Thursday, May 17, 2018

What did Donald Trump do today?

He declared himself the most successful president ever, at least through the first 17 months.

Even by Trump standards, today's "executive time" tweet was unusually braggy:

Of course, what counts as "successful" is in the eye of the beholder, and there's very little question that Trump truly believes he's the best president ever. (It's easier to list the things Trump doesn't claim to be the best in the world at than things he does.) But even Trump usually remembers to make a nod towards modesty by exempting (for example) Abraham Lincoln from his presidential self-congratulation.

But measured against the president Trump said he wanted to be on the campaign trail, his first 17 months have been an almost unbroken string of failures. He began backpedaling on his border wall promises almost as soon as he took office. He couldn't get an Obamacare repeal through a Congress full of Republicans who hate it. He has had any number of "infrastructure weeks" but hasn't even started writing a legislative proposal. He's had massive turnover in his staff, with some senior positions on their fourth or fifth version of the "best people" he promised to hire.

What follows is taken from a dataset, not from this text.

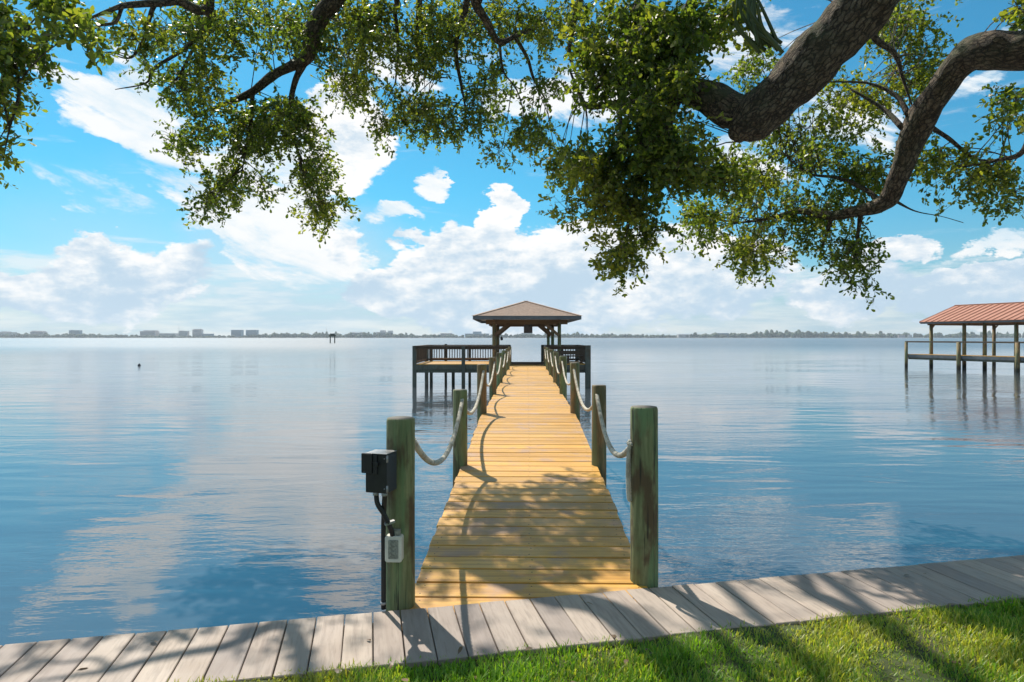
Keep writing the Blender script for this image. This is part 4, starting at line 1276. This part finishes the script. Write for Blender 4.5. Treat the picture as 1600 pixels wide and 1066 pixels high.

His plan to quash the Russia investigation immediately backfired with the appointment of a special counsel. The stock markets are down for the year (in mid-May), and is now slightly underperforming the average annual growth rate of the entire Obama presidency. He did manage to impose a lobbying ban on executive branch employees--and then gave waivers to virtually everyone who asked for one. Even the promises that took the form of threats--for example, when he vowed to appoint a special prosecutor to investigate Hillary Clinton, or simply to put her in jail somehow--have gone unmet.

In fairness, Trump does clearly have a better 17-month track record than at least two presidents: James Garfield and William Henry Harrison, who both died before they reached that milestone.

Why does this matter?

  • Nobody expects politicians to be humble, but presidents who are actually successful don't have to tell people that they are.
  • People who voted for Trump based on his promises may have expected him to keep more than a few of them.